▸ **Material**
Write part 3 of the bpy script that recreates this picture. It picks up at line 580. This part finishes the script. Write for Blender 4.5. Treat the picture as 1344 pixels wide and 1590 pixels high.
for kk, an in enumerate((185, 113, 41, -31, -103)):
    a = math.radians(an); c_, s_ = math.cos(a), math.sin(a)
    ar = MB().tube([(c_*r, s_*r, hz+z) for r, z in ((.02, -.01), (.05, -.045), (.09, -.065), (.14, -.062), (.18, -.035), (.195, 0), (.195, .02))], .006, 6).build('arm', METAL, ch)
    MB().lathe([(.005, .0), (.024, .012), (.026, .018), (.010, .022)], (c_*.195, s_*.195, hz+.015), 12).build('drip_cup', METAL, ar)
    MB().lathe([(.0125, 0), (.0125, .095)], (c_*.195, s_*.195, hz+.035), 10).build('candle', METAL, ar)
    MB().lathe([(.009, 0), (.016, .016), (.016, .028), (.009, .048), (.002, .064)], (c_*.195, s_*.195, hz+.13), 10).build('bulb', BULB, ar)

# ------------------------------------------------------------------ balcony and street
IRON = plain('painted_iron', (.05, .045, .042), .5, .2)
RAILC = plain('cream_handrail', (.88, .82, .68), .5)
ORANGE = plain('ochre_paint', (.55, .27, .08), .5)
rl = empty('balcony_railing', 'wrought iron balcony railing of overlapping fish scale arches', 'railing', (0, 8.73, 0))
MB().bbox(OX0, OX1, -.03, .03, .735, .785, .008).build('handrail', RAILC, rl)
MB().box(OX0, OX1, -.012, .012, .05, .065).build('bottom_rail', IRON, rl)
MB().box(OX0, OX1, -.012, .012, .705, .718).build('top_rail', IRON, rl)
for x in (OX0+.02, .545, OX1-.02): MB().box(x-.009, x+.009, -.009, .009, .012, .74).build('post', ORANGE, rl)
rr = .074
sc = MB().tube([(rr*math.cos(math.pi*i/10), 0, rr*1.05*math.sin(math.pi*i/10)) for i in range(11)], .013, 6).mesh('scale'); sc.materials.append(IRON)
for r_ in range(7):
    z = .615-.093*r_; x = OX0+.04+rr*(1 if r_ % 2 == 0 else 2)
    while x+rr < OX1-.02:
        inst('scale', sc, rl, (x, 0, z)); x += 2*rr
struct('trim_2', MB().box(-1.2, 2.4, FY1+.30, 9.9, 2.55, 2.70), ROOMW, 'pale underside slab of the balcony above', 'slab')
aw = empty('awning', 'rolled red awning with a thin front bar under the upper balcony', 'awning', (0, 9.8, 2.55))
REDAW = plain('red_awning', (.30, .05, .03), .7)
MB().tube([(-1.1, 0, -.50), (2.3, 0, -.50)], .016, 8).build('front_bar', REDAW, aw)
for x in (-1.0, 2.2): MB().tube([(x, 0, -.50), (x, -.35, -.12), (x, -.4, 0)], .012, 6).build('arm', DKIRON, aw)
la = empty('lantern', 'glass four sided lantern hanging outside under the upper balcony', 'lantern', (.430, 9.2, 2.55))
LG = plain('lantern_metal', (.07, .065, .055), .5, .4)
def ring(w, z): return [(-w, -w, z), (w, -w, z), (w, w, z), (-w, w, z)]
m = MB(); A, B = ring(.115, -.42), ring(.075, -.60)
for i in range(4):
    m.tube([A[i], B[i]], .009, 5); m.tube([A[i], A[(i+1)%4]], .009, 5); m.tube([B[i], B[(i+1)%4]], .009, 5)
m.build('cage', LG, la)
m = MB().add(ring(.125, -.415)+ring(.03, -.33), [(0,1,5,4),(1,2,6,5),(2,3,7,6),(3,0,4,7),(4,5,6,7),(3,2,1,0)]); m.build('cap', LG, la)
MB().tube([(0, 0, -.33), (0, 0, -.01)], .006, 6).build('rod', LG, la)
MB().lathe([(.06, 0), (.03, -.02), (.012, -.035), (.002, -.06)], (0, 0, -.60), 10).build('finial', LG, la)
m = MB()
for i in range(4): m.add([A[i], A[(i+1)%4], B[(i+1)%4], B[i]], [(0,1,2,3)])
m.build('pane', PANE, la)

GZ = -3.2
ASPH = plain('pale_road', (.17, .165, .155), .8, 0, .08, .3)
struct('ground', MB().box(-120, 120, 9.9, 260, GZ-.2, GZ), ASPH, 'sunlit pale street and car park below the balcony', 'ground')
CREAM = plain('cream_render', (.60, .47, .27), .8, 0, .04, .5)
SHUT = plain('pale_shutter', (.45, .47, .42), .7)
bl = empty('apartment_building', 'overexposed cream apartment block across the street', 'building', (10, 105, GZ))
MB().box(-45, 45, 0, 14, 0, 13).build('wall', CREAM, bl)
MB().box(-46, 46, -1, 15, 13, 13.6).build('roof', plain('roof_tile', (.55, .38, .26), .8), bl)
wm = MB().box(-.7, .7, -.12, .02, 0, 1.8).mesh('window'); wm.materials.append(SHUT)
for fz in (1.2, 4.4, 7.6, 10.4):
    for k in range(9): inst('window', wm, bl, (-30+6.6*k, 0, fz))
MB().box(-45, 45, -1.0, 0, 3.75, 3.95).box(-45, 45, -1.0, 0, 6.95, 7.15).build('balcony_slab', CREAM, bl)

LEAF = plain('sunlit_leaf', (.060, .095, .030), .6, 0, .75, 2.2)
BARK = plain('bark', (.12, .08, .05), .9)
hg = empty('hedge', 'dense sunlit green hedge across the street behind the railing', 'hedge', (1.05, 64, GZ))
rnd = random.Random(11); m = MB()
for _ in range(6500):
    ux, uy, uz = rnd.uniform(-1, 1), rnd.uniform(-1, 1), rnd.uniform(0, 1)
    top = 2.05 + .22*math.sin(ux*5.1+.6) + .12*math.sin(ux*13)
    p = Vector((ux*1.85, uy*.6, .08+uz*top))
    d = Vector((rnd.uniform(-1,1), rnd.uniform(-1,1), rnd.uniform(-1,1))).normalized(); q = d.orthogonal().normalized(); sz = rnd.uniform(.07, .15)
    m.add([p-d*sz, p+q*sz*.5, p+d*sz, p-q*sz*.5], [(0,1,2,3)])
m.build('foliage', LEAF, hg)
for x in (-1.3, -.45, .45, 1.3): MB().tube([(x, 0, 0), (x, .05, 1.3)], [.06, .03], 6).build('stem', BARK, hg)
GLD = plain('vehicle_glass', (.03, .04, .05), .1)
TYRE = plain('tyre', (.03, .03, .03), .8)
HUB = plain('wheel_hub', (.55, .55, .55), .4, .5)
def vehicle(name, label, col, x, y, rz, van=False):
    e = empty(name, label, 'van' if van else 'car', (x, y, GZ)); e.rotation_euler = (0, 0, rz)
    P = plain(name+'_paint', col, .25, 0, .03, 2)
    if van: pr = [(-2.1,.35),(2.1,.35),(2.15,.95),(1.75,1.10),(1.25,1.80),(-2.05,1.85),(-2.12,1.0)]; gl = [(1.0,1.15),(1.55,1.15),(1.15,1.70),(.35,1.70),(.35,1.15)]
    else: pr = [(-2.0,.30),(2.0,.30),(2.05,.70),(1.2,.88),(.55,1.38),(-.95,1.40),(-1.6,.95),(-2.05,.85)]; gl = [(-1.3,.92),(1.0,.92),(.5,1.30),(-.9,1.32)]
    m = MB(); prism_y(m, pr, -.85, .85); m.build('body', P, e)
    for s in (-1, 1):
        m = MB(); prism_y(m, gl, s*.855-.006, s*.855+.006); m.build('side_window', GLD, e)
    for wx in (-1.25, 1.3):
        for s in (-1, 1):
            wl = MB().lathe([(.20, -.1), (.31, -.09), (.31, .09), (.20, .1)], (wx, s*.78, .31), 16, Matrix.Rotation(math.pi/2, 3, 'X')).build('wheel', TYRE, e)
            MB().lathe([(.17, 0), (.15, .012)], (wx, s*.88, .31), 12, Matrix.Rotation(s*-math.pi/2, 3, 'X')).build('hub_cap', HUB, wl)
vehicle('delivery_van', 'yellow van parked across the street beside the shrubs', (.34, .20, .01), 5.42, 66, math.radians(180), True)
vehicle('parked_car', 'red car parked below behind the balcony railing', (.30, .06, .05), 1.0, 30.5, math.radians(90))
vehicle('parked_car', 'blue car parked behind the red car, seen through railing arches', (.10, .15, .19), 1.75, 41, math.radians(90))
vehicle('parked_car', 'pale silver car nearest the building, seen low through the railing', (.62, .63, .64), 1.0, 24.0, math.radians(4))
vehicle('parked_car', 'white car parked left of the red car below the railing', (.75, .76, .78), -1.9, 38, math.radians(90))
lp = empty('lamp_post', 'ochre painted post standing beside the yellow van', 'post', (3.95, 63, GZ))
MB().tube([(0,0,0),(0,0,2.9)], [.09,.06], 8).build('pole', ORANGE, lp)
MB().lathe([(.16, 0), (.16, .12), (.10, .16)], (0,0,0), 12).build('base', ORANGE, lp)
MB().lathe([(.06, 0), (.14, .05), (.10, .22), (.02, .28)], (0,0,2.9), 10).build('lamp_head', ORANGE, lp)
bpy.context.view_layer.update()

▸ **What to do**
Looking at the material above, please copy exactly every line from its first line through the line containing "10).build('bulb', BULB, ar)", with both ends included and nothing else.

▸ **Task output**
Write part 3 of the bpy script that recreates this picture. It picks up at line 580. This part finishes the script. Write for Blender 4.5. Treat the picture as 1344 pixels wide and 1590 pixels high.
for kk, an in enumerate((185, 113, 41, -31, -103)):
    a = math.radians(an); c_, s_ = math.cos(a), math.sin(a)
    ar = MB().tube([(c_*r, s_*r, hz+z) for r, z in ((.02, -.01), (.05, -.045), (.09, -.065), (.14, -.062), (.18, -.035), (.195, 0), (.195, .02))], .006, 6).build('arm', METAL, ch)
    MB().lathe([(.005, .0), (.024, .012), (.026, .018), (.010, .022)], (c_*.195, s_*.195, hz+.015), 12).build('drip_cup', METAL, ar)
    MB().lathe([(.0125, 0), (.0125, .095)], (c_*.195, s_*.195, hz+.035), 10).build('candle', METAL, ar)
    MB().lathe([(.009, 0), (.016, .016), (.016, .028), (.009, .048), (.002, .064)], (c_*.195, s_*.195, hz+.13), 10).build('bulb', BULB, ar)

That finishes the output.